Students do tend to adjust, but this process can take longer than it does for traditionally-taught students.
But sometimes it takes High Tech High graduates a semester or a year at college or university before they feel like they’ve cracked the code.
“I had a harder time transitioning than other students,” said Mara Jacobs, a High Tech High graduate who just finished her second year at Cornell University in Ithaca, New York, and is the daughter of major donors Gary and Jerri-Ann Jacobs. “I couldn’t just do the work if I wasn’t bought into how I was being taught.”
My problem with the article is that it makes the assumption that all colleges outside of small private institutions base their entire curriculum on passive lectures and testing, not acknowledging many of the innovations and changes coming from these same colleges. We have profiled personalized learning approaches in our e-Literate TV series, including a PBL approach at Arizona State University for the Habitable Worlds course (see this episode for in-depth coverage).
Nevertheless, the general point remains that it is difficult for students to transition between active learning models and passive lecture and test models. The Hechinger Report calls out the example of K-12 students moving into college, but we talked to faculty and staff at UC Davis who saw the flip side of that coin – students used to passive learning at high school trying to adapt to an active learning science course in college.
Phil Hill: While the team at UC Davis is seeing some encouraging initial results from their course redesign, these changes are not easy. In our discussions, the faculty and staff provided insight into the primary barriers that they face when looking to build on their success and get other faculty members to redesign their courses.
Catherine Uvarov: Well, I have had some very interesting experiences with students. Last quarter, my class was mostly incoming freshman, and it’s like their very first quarter at UC Davis, so they have never taken a UC Davis class before. My class is pretty different from either classes they’ve taken in high school or other classes that they were still taking in their first quarter at Davis because these changes are not as widespread as they could be.
Some students push back at first, and they’re like, “Oh, my, gosh, I have to read the book. Oh, my, gosh, I have to open the textbook. Oh, my, gosh, I have to do homework every week. I have to do homework every day.” They kind of freaked out a little bit in the beginning, but as the quarter progressed, they realized that they are capable of doing this type of learning style.
There’s more info at both the Hechinger Report article and in the ASU and UC Davis case studies, but taken together they point out the challenges students face when transitioning between pedagogical models. These transitions can occur between high school and college, but more often they occur from course to course. Active learning and PBL are not just minor changes away from lecture and test – they require a new mindset and set of habits from students.
Kate Bowles says
I think many students would also report difficulty and frustration in transitioning between models at the same institution, sometimes within the same degree program. The way they tell it, the first few weeks of a class are very like the experience of landing in a new country, wondering how things are done here. Someone specifically told me that the first formative piece of assessment in a class is her opportunity to learn the code that applies in this case. This is absolutely not the policy expectation that’s embedded in the institutional requirement to offer early formative assessment. So there’s both the formal expectation of a model, and the vernacular experience of a model, and they’re not the same at all.

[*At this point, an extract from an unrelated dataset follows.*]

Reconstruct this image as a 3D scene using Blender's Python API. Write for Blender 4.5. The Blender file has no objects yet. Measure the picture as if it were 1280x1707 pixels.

I recently travelled to several different countries, and thought about this in relation to pedestrian experience. In each country, the social (and sometimes also legal) expectations as to who has right of way—car or pedestrian—at side street crossings is unclear. Sometimes you have to step on the road to see what happens next. What makes this fraught is that car users are typically local and embedded in a culture and their driving gestures are confident, and in particular cities, many pedestrians are tourists, so their steps are provisional and exploratory. The prospect for an unhappy encounter is significant.
Phil Hill says
Kate, I like the foreign country analogy. This implies that for such a change, we know that immersion is much more effective for travelers wishing to learn the culture and to start thinking in the local language instead of translating. But in most universities changing models, we ask students to live in different cultures in parallel.
To further think through this very useful analogy, the change from passive to active learning models is significant. Instead of experiencing a new culture in a tour group, it’s being armed with language coaches and tools but being forced to move through the culture in a small group or alone, where you have to find restaurants, figure out how to navigate bus system. Tour groups handle those details for you.